Source data
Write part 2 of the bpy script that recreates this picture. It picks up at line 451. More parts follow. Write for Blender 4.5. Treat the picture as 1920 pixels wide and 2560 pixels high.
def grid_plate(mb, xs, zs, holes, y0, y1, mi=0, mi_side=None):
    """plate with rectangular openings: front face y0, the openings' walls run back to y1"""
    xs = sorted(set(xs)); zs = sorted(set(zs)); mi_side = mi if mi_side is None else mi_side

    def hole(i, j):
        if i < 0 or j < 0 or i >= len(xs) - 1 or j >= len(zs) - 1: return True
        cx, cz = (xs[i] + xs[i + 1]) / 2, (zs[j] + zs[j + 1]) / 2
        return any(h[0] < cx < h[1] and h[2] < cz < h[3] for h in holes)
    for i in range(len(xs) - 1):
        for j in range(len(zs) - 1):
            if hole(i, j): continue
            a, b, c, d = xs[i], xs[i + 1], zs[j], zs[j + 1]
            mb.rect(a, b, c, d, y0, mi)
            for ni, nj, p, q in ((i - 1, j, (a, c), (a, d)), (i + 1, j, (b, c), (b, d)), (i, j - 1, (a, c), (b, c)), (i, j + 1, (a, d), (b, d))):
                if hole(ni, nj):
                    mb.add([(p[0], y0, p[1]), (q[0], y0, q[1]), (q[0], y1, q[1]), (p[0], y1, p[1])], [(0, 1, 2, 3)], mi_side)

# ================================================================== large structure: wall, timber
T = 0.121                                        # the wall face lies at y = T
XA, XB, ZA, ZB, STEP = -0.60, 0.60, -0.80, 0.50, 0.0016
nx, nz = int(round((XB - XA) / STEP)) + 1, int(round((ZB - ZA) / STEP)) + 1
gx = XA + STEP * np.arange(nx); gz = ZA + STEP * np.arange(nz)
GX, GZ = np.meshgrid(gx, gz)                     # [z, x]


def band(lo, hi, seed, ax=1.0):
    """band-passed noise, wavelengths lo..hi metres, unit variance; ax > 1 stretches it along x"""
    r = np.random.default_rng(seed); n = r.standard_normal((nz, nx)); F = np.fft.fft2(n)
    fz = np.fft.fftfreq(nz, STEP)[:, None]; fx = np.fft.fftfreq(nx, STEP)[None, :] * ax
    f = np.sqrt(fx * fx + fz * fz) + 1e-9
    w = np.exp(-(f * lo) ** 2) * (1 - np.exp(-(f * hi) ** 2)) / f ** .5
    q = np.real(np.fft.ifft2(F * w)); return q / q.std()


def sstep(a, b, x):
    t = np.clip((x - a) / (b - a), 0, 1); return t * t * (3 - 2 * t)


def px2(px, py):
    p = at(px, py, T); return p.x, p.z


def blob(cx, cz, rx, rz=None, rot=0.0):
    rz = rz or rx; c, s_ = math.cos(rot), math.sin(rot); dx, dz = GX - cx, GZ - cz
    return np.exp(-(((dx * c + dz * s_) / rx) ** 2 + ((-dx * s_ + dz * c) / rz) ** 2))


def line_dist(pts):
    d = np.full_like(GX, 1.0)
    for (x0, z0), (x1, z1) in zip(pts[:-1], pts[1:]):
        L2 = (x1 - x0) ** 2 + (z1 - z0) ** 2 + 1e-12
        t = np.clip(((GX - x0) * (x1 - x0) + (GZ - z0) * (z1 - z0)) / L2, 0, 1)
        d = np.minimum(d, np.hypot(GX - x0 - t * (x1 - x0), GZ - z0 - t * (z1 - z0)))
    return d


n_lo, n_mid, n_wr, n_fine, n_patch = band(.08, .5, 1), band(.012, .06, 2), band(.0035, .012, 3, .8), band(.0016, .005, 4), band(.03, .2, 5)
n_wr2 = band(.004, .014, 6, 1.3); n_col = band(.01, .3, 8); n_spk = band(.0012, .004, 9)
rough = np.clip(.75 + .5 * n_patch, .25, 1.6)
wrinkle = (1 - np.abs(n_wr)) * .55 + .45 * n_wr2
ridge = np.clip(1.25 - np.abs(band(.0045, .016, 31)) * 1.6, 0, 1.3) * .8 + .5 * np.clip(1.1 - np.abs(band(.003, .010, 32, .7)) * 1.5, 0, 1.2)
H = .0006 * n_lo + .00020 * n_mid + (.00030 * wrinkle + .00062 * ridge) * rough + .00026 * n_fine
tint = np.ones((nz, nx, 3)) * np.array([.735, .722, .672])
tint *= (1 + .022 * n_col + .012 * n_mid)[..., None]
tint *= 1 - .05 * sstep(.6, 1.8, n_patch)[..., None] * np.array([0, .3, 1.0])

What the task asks
Reproduce the full listing exactly.

Answer to this problem
Write part 2 of the bpy script that recreates this picture. It picks up at line 451. More parts follow. Write for Blender 4.5. Treat the picture as 1920 pixels wide and 2560 pixels high.
def grid_plate(mb, xs, zs, holes, y0, y1, mi=0, mi_side=None):
    """plate with rectangular openings: front face y0, the openings' walls run back to y1"""
    xs = sorted(set(xs)); zs = sorted(set(zs)); mi_side = mi if mi_side is None else mi_side

    def hole(i, j):
        if i < 0 or j < 0 or i >= len(xs) - 1 or j >= len(zs) - 1: return True
        cx, cz = (xs[i] + xs[i + 1]) / 2, (zs[j] + zs[j + 1]) / 2
        return any(h[0] < cx < h[1] and h[2] < cz < h[3] for h in holes)
    for i in range(len(xs) - 1):
        for j in range(len(zs) - 1):
            if hole(i, j): continue
            a, b, c, d = xs[i], xs[i + 1], zs[j], zs[j + 1]
            mb.rect(a, b, c, d, y0, mi)
            for ni, nj, p, q in ((i - 1, j, (a, c), (a, d)), (i + 1, j, (b, c), (b, d)), (i, j - 1, (a, c), (b, c)), (i, j + 1, (a, d), (b, d))):
                if hole(ni, nj):
                    mb.add([(p[0], y0, p[1]), (q[0], y0, q[1]), (q[0], y1, q[1]), (p[0], y1, p[1])], [(0, 1, 2, 3)], mi_side)

# ================================================================== large structure: wall, timber
T = 0.121                                        # the wall face lies at y = T
XA, XB, ZA, ZB, STEP = -0.60, 0.60, -0.80, 0.50, 0.0016
nx, nz = int(round((XB - XA) / STEP)) + 1, int(round((ZB - ZA) / STEP)) + 1
gx = XA + STEP * np.arange(nx); gz = ZA + STEP * np.arange(nz)
GX, GZ = np.meshgrid(gx, gz)                     # [z, x]


def band(lo, hi, seed, ax=1.0):
    """band-passed noise, wavelengths lo..hi metres, unit variance; ax > 1 stretches it along x"""
    r = np.random.default_rng(seed); n = r.standard_normal((nz, nx)); F = np.fft.fft2(n)
    fz = np.fft.fftfreq(nz, STEP)[:, None]; fx = np.fft.fftfreq(nx, STEP)[None, :] * ax
    f = np.sqrt(fx * fx + fz * fz) + 1e-9
    w = np.exp(-(f * lo) ** 2) * (1 - np.exp(-(f * hi) ** 2)) / f ** .5
    q = np.real(np.fft.ifft2(F * w)); return q / q.std()


def sstep(a, b, x):
    t = np.clip((x - a) / (b - a), 0, 1); return t * t * (3 - 2 * t)


def px2(px, py):
    p = at(px, py, T); return p.x, p.z


def blob(cx, cz, rx, rz=None, rot=0.0):
    rz = rz or rx; c, s_ = math.cos(rot), math.sin(rot); dx, dz = GX - cx, GZ - cz
    return np.exp(-(((dx * c + dz * s_) / rx) ** 2 + ((-dx * s_ + dz * c) / rz) ** 2))


def line_dist(pts):
    d = np.full_like(GX, 1.0)
    for (x0, z0), (x1, z1) in zip(pts[:-1], pts[1:]):
        L2 = (x1 - x0) ** 2 + (z1 - z0) ** 2 + 1e-12
        t = np.clip(((GX - x0) * (x1 - x0) + (GZ - z0) * (z1 - z0)) / L2, 0, 1)
        d = np.minimum(d, np.hypot(GX - x0 - t * (x1 - x0), GZ - z0 - t * (z1 - z0)))
    return d


n_lo, n_mid, n_wr, n_fine, n_patch = band(.08, .5, 1), band(.012, .06, 2), band(.0035, .012, 3, .8), band(.0016, .005, 4), band(.03, .2, 5)
n_wr2 = band(.004, .014, 6, 1.3); n_col = band(.01, .3, 8); n_spk = band(.0012, .004, 9)
rough = np.clip(.75 + .5 * n_patch, .25, 1.6)
wrinkle = (1 - np.abs(n_wr)) * .55 + .45 * n_wr2
ridge = np.clip(1.25 - np.abs(band(.0045, .016, 31)) * 1.6, 0, 1.3) * .8 + .5 * np.clip(1.1 - np.abs(band(.003, .010, 32, .7)) * 1.5, 0, 1.2)
H = .0006 * n_lo + .00020 * n_mid + (.00030 * wrinkle + .00062 * ridge) * rough + .00026 * n_fine
tint = np.ones((nz, nx, 3)) * np.array([.735, .722, .672])
tint *= (1 + .022 * n_col + .012 * n_mid)[..., None]
tint *= 1 - .05 * sstep(.6, 1.8, n_patch)[..., None] * np.array([0, .3, 1.0])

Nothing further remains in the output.